Balaschak travels around California and as far away as Reno and Vegas to go to art shows to sell his work. And while he often makes these trips, he would much rather sell pieces closer to home. “If I can’t do this for my community, who can I do it for?” he says, “I want the people I live with to have and enjoy my art.” This love of community has led him to be involved in the local Haggin Oaks Farmers Market which takes over the Kaiser parking lot on Ming Avenue every Sunday between 9 a.m. and 2 p.m. At first he had to stretch himself to come up with interesting smaller pieces that the average budget-conscious local would be interested in, leading him to make a line of magnets, coffee scoops, and spoons. He says that sometimes these small pieces can lead to customers asking him to bring in his larger works or even to doing custom commissions. When asked by some egg vendors at the farmers’ market to make chicken signs, this inspired him to complete a whole collection of chicken-related pieces, including one humorously painted to look like a Campbell’s chicken soup can.

Over the years Balaschak has continued to pick up many skills which have helped him develop as an artist. “I learned electrical throughout all my jobs in construction, which was in the Air Force as a heavy equipment operator, even learning how to fix machinery that needed maintenance on it as you go.” He’s also expanded his skills beyond only working with wood. “At first I was just a woodworker, now that I’m multimedia there’s still always a woodworking element to it. It’s a lot of sculpting metal now.” He goes on to say, “I developed my talents as they were. Back as a teenager we’d take apart radios.” Something about which his mother wasn’t always as appreciative.

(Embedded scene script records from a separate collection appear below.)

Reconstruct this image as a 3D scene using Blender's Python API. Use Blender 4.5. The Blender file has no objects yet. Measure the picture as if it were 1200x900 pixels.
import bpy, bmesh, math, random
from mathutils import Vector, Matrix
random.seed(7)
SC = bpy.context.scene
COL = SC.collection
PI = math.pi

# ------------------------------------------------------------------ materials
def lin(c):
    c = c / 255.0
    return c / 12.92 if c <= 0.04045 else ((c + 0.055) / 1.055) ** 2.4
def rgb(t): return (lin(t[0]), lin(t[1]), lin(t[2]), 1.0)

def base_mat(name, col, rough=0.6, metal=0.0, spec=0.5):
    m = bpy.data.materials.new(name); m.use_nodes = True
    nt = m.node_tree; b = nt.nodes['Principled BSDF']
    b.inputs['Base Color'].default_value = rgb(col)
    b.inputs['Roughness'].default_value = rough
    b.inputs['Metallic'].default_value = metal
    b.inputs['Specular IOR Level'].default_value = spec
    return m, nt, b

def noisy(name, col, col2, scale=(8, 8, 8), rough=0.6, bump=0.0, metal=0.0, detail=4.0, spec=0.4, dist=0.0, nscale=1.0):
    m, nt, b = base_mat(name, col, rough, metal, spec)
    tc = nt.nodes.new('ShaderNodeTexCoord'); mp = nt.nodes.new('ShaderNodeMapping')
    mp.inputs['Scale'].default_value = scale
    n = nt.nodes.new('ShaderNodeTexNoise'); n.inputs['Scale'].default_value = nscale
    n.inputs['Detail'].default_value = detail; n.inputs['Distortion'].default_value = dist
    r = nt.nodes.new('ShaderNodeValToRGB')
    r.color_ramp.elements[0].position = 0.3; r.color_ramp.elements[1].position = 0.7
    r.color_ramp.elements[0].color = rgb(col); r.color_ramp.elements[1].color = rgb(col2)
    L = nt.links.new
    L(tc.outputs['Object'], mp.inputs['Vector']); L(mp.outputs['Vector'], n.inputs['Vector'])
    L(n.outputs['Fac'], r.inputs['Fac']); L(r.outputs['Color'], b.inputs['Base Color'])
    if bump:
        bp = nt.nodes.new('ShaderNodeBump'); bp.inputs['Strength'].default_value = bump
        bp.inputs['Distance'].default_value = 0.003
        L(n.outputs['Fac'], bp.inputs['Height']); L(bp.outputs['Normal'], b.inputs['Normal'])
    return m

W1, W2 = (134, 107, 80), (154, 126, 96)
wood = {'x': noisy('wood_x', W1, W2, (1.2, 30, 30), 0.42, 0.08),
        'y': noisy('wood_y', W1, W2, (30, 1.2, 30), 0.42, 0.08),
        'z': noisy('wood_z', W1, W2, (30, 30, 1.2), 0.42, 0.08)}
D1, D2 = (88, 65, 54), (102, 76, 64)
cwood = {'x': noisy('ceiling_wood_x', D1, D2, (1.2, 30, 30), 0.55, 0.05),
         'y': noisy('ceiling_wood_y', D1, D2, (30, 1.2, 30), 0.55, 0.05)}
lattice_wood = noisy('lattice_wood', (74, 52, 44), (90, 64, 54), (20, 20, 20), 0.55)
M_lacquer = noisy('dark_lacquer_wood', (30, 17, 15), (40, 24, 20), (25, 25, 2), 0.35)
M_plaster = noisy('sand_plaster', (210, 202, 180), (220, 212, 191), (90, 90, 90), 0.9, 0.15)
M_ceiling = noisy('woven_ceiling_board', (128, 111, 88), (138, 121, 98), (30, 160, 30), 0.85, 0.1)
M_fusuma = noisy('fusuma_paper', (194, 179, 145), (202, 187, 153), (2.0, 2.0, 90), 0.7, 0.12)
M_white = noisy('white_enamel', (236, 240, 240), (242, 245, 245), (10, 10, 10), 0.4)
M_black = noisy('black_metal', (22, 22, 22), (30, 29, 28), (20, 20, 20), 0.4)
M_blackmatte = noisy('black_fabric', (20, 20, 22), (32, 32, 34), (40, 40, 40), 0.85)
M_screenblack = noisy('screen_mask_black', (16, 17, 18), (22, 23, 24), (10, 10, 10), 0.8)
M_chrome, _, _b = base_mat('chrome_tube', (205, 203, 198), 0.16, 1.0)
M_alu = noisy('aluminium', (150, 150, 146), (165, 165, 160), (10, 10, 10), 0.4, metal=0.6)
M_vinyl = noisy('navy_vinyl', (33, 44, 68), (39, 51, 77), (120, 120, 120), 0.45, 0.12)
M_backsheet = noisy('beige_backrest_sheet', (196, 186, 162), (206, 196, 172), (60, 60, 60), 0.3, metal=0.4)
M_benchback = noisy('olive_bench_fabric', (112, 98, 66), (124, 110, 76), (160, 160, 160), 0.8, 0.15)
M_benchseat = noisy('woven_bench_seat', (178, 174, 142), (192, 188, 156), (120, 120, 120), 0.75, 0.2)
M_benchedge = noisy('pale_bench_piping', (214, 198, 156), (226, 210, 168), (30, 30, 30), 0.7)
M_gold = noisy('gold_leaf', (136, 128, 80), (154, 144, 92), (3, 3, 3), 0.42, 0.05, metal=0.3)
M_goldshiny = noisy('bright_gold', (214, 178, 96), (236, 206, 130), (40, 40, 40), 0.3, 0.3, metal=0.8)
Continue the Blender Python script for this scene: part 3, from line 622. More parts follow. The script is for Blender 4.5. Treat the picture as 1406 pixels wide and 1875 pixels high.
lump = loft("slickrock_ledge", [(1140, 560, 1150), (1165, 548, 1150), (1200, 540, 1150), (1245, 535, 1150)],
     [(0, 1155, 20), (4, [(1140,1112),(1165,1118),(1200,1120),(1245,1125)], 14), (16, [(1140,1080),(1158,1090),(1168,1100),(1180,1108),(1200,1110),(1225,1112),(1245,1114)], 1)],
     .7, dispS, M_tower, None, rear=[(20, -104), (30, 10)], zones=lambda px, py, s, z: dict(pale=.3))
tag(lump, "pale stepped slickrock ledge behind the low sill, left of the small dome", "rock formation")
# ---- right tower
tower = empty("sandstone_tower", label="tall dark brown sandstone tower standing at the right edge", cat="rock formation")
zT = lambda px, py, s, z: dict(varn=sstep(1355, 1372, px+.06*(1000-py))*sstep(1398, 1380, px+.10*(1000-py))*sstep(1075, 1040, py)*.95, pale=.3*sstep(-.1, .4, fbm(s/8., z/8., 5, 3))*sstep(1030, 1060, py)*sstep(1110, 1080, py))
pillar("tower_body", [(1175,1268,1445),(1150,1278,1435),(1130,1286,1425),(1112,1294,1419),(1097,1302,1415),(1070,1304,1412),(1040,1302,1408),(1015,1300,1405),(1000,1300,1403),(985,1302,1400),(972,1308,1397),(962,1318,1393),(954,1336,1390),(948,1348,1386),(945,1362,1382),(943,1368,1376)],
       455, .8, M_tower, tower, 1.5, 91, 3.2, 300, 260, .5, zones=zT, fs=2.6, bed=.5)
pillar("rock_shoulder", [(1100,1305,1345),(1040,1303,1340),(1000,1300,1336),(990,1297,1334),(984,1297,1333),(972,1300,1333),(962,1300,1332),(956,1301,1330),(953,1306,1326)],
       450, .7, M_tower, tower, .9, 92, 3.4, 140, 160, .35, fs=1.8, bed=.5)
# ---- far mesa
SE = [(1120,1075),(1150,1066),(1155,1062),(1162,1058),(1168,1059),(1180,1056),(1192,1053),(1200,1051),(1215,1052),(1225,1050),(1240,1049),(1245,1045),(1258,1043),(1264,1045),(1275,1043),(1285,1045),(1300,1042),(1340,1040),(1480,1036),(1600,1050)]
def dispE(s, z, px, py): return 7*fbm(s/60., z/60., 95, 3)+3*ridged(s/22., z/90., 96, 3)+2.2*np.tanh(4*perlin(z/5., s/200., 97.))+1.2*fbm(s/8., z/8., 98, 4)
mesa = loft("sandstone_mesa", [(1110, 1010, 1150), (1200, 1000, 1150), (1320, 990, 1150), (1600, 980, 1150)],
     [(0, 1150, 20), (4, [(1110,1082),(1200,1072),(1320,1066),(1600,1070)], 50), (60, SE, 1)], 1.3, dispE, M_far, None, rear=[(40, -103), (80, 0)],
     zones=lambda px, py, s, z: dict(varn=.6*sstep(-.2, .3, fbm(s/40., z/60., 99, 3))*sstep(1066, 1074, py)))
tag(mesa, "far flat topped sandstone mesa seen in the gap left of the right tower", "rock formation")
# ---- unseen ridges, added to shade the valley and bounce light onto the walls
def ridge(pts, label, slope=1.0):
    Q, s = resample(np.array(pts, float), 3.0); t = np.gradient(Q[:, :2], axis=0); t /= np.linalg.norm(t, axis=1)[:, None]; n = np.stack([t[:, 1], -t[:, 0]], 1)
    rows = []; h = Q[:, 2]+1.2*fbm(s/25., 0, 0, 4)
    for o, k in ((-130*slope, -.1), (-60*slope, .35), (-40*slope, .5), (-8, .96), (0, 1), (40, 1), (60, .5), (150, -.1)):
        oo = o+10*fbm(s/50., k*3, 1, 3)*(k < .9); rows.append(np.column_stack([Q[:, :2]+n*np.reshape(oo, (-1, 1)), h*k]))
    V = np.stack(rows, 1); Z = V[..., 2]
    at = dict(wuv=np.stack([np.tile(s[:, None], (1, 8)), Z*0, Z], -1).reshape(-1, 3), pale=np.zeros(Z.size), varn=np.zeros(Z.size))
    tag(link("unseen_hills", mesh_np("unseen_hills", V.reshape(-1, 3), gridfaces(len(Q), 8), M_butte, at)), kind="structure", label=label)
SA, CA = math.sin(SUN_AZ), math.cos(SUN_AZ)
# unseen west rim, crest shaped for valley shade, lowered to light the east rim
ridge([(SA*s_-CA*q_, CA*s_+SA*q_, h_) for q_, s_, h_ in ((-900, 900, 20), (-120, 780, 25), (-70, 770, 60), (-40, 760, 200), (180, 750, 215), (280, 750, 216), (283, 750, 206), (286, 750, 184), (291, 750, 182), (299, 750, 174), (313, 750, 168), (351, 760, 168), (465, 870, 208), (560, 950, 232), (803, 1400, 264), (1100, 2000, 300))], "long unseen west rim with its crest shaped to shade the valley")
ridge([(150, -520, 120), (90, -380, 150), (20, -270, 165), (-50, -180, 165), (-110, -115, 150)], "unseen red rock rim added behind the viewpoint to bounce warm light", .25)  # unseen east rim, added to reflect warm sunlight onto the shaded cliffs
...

Using the skills gained from years of experience and being self-taught is reflected in the folk artist label that Balaschak accepts. He says, “I’ve learned all these techniques on my own. I wasn’t taught by a particular woodworker or sculptor or another kind of artist; it’s a free form of art and it really marks what I am. I do what I do.”

And he’s still learning new skills today, saying that if he doesn’t know how to do something, he finds out how. “YouTube has helped me a lot these days. Just to learn how to wire a low voltage with a regular 120 voltage. So I’ve learned how to teach myself to do things.”

Balaschak has also taken an interest in giving new life to found materials, partially out of necessity as living in Bakersfield has presented its own challenges. “I’ve found it very hard to find wood resources out here and they’re so plentiful in New England. I never had a problem buying wood. I’ve had to be resourceful here but it’s gotten me into green. Recycling pallets, barn board that I might find on the side of the road… I collect it. If we see stumps on the side of the road we look to see if it’s worth grabbing to either burn in the wood stove or carve into a bowl.”

Even though he is passionate about his work, running the business side can be challenging. “It’s the hardest thing I’ve ever done,” he says, “I’m an artist and I just want to woodwork and paint and not do bookkeeping and making sure I’m putting enough money away to pay the taxes at the end of the quarter.” And while he doesn’t know what the future holds, he remains dedicated to his work. “I’m just an artist,” he says, “I’m just a folk artist and I’ll be doing it for the rest of my life and if it’s just a show here and there and staying connected to the community, you know that’s all it will ever be, that’s fine with me. I would like to get to a point where I can just give more. Where I’m not asking myself, ‘Can I do this to make a living?’”

When asked about what he loves about his business, Balaschak responds, “There’s just the satisfaction of using tools, I guess, doing things with your hands.” You can easily see Balaschak’s love of his art not only through the small details that he includes in his pieces but also through the spirit of fun and playfulness that radiates throughout everything that he makes. He says, “The meaning behind my work is to keep it fun, keep joy in it.” Thankfully, customers recognize this. “The biggest statement I get from people is that my work makes them smile.” And that’s enough reward for him.